* begin Data lines *

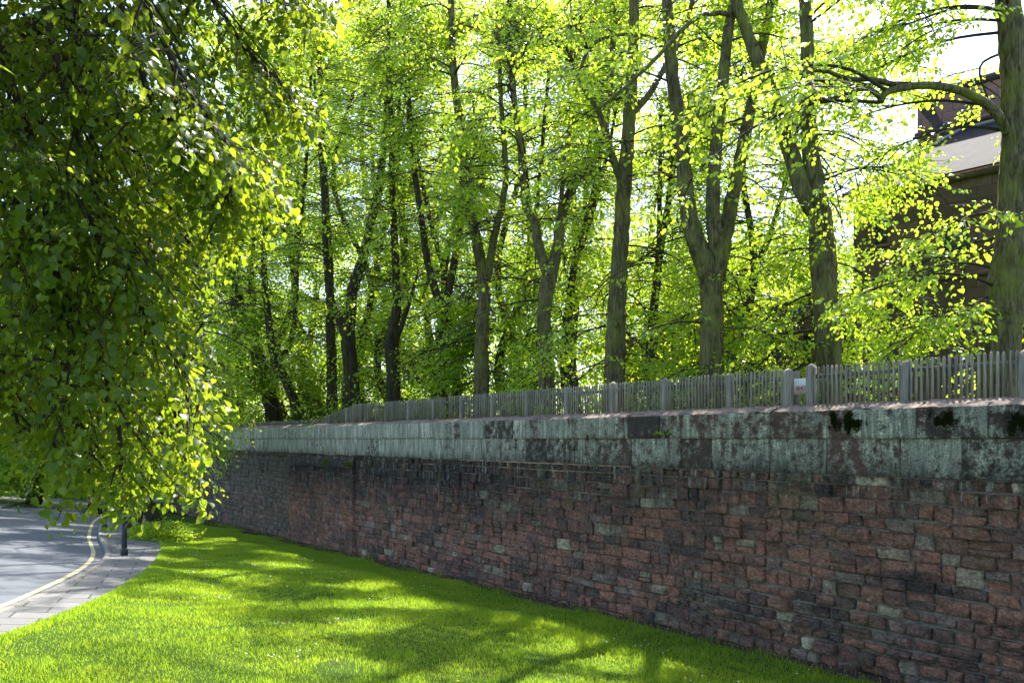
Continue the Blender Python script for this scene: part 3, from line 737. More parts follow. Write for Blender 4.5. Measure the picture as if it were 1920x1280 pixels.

* end Data lines *
* begin Data lines *

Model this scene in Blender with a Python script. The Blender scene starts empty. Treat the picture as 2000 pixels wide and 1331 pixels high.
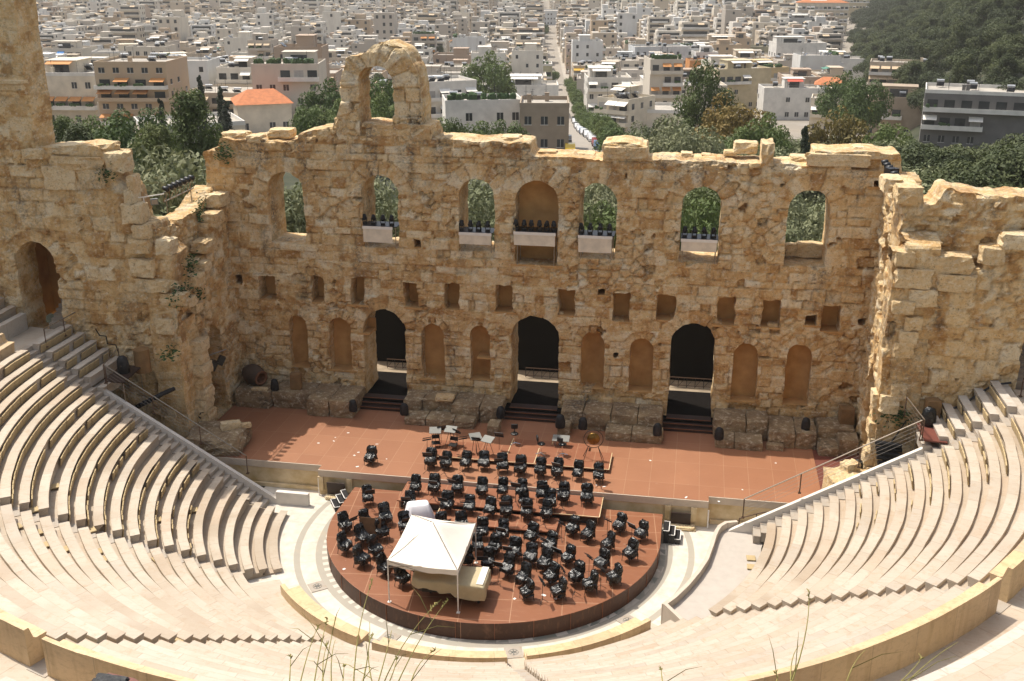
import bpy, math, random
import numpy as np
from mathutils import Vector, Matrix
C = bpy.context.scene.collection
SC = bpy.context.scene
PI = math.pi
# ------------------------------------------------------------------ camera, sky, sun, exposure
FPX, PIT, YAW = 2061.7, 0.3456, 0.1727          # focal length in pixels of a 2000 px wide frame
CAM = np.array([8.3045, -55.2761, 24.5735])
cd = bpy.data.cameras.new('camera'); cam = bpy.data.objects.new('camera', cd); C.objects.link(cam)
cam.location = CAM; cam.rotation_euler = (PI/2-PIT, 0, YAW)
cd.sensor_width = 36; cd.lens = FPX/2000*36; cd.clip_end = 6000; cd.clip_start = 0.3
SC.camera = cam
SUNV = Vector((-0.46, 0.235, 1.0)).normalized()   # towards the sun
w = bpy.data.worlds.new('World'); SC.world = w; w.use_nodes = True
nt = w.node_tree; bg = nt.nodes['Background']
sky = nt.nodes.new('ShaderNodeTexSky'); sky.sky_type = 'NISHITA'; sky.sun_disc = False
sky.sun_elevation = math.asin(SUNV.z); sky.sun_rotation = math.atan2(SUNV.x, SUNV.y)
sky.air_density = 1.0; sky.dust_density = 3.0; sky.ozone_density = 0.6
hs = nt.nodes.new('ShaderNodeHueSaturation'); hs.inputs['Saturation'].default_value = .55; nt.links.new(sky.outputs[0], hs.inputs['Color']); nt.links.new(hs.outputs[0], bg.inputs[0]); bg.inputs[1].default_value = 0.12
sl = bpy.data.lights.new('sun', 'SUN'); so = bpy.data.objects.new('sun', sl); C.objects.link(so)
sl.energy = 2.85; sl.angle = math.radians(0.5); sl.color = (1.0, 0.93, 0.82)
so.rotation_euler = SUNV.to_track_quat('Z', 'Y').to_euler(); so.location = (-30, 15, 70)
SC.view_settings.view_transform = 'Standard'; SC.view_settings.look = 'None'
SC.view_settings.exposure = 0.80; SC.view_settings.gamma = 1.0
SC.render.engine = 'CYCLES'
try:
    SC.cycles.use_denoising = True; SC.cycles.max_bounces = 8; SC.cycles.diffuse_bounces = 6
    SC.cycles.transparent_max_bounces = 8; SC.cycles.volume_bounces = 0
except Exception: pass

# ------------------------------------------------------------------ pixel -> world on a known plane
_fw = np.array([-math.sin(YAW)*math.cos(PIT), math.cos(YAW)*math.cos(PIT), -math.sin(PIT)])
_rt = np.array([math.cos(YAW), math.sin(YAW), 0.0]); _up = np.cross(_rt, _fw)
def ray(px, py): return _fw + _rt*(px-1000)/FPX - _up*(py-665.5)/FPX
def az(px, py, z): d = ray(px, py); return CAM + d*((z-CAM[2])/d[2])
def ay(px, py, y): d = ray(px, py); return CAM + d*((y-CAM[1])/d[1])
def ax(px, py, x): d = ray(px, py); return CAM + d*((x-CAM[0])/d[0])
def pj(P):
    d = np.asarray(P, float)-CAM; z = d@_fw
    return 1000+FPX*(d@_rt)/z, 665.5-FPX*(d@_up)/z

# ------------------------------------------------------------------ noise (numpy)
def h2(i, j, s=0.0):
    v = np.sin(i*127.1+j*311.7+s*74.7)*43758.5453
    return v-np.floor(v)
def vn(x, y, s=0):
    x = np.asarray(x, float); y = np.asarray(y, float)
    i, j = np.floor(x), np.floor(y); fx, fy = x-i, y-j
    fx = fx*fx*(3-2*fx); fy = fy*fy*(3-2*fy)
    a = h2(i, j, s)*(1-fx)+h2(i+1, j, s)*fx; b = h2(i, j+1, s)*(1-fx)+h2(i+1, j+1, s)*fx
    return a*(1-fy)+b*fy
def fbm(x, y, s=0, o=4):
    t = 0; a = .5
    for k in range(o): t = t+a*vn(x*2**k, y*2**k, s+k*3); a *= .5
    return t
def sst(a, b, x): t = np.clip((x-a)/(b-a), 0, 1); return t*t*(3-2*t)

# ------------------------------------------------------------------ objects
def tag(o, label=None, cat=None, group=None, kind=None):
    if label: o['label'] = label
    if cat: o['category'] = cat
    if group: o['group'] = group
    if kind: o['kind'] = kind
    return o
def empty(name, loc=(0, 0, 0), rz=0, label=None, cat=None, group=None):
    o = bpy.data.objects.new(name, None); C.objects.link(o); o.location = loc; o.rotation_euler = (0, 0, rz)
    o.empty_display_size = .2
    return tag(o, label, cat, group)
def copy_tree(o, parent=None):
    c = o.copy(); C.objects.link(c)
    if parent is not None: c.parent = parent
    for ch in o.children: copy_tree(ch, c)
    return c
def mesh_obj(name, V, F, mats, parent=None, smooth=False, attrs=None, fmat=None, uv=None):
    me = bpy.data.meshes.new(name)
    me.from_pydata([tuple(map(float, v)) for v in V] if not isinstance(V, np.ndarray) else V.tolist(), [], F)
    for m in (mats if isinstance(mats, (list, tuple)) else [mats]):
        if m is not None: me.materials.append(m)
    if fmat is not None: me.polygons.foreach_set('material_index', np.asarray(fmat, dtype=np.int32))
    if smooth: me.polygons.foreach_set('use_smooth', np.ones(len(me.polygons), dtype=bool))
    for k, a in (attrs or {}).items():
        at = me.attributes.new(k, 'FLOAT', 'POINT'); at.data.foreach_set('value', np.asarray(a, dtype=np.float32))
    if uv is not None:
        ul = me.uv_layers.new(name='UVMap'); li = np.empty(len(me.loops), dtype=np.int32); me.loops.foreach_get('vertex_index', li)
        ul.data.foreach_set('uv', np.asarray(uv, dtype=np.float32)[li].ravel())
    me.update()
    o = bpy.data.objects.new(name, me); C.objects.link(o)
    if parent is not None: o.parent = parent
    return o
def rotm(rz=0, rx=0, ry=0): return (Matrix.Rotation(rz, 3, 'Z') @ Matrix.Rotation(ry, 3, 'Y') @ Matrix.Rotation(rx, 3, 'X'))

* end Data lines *
* begin Data lines *

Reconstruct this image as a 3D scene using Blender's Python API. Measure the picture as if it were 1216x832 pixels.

* end Data lines *

(Directions)
Copy every line from the records above that contains the word "scene".

(Solution to the exercise)
Continue the Blender Python script for this scene: part 3, from line 737. More parts follow. Write for Blender 4.5. Measure the picture as if it were 1920x1280 pixels.
Model this scene in Blender with a Python script. The Blender scene starts empty. Treat the picture as 2000 pixels wide and 1331 pixels high.
C = bpy.context.scene.collection
SC = bpy.context.scene
Reconstruct this image as a 3D scene using Blender's Python API. Measure the picture as if it were 1216x832 pixels.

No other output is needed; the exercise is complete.